* **Instruction**:
Copy out every line exactly, passing over the pictures.

* **Data lines**:

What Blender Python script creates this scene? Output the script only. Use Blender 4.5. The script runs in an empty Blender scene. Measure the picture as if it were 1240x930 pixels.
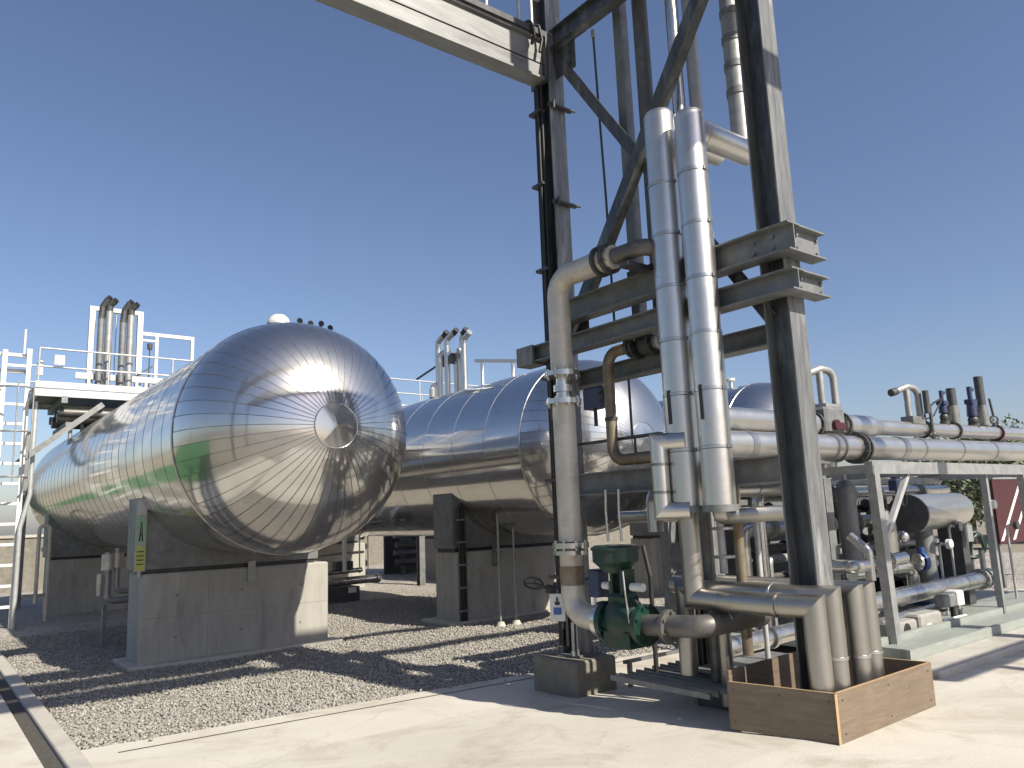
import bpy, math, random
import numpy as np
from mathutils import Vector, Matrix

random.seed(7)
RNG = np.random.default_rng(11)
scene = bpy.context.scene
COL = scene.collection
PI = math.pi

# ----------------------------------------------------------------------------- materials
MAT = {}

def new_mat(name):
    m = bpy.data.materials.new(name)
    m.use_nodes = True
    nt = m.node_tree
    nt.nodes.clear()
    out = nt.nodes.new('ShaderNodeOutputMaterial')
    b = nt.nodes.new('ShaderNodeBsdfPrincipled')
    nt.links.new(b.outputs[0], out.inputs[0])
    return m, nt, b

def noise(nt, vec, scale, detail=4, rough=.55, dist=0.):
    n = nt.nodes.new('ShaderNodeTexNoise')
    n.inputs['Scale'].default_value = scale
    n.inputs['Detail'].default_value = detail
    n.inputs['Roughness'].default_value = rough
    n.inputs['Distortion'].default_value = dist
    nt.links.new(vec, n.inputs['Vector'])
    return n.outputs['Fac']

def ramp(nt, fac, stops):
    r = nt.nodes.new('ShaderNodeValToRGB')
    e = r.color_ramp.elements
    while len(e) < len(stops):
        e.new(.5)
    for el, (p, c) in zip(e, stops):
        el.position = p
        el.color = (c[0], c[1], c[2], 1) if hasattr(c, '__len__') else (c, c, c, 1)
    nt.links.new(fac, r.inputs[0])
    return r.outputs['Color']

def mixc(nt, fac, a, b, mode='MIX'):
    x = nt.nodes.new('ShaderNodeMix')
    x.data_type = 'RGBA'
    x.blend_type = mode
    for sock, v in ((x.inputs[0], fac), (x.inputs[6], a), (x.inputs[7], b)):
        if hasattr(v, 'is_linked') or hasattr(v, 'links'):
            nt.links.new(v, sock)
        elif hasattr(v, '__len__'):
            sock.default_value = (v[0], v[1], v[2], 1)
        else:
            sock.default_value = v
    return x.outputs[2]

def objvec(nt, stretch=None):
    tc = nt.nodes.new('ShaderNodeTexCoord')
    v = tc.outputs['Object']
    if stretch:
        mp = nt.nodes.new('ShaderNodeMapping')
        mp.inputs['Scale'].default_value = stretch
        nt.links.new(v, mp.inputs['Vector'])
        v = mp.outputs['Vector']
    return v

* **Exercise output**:
What Blender Python script creates this scene? Output the script only. Use Blender 4.5. The script runs in an empty Blender scene. Measure the picture as if it were 1240x930 pixels.
import bpy, math, random
import numpy as np
from mathutils import Vector, Matrix

random.seed(7)
RNG = np.random.default_rng(11)
scene = bpy.context.scene
COL = scene.collection
PI = math.pi

# ----------------------------------------------------------------------------- materials
MAT = {}

def new_mat(name):
    m = bpy.data.materials.new(name)
    m.use_nodes = True
    nt = m.node_tree
    nt.nodes.clear()
    out = nt.nodes.new('ShaderNodeOutputMaterial')
    b = nt.nodes.new('ShaderNodeBsdfPrincipled')
    nt.links.new(b.outputs[0], out.inputs[0])
    return m, nt, b

def noise(nt, vec, scale, detail=4, rough=.55, dist=0.):
    n = nt.nodes.new('ShaderNodeTexNoise')
    n.inputs['Scale'].default_value = scale
    n.inputs['Detail'].default_value = detail
    n.inputs['Roughness'].default_value = rough
    n.inputs['Distortion'].default_value = dist
    nt.links.new(vec, n.inputs['Vector'])
    return n.outputs['Fac']

def ramp(nt, fac, stops):
    r = nt.nodes.new('ShaderNodeValToRGB')
    e = r.color_ramp.elements
    while len(e) < len(stops):
        e.new(.5)
    for el, (p, c) in zip(e, stops):
        el.position = p
        el.color = (c[0], c[1], c[2], 1) if hasattr(c, '__len__') else (c, c, c, 1)
    nt.links.new(fac, r.inputs[0])
    return r.outputs['Color']

def mixc(nt, fac, a, b, mode='MIX'):
    x = nt.nodes.new('ShaderNodeMix')
    x.data_type = 'RGBA'
    x.blend_type = mode
    for sock, v in ((x.inputs[0], fac), (x.inputs[6], a), (x.inputs[7], b)):
        if hasattr(v, 'is_linked') or hasattr(v, 'links'):
            nt.links.new(v, sock)
        elif hasattr(v, '__len__'):
            sock.default_value = (v[0], v[1], v[2], 1)
        else:
            sock.default_value = v
    return x.outputs[2]

def objvec(nt, stretch=None):
    tc = nt.nodes.new('ShaderNodeTexCoord')
    v = tc.outputs['Object']
    if stretch:
        mp = nt.nodes.new('ShaderNodeMapping')
        mp.inputs['Scale'].default_value = stretch
        nt.links.new(v, mp.inputs['Vector'])
        v = mp.outputs['Vector']
    return v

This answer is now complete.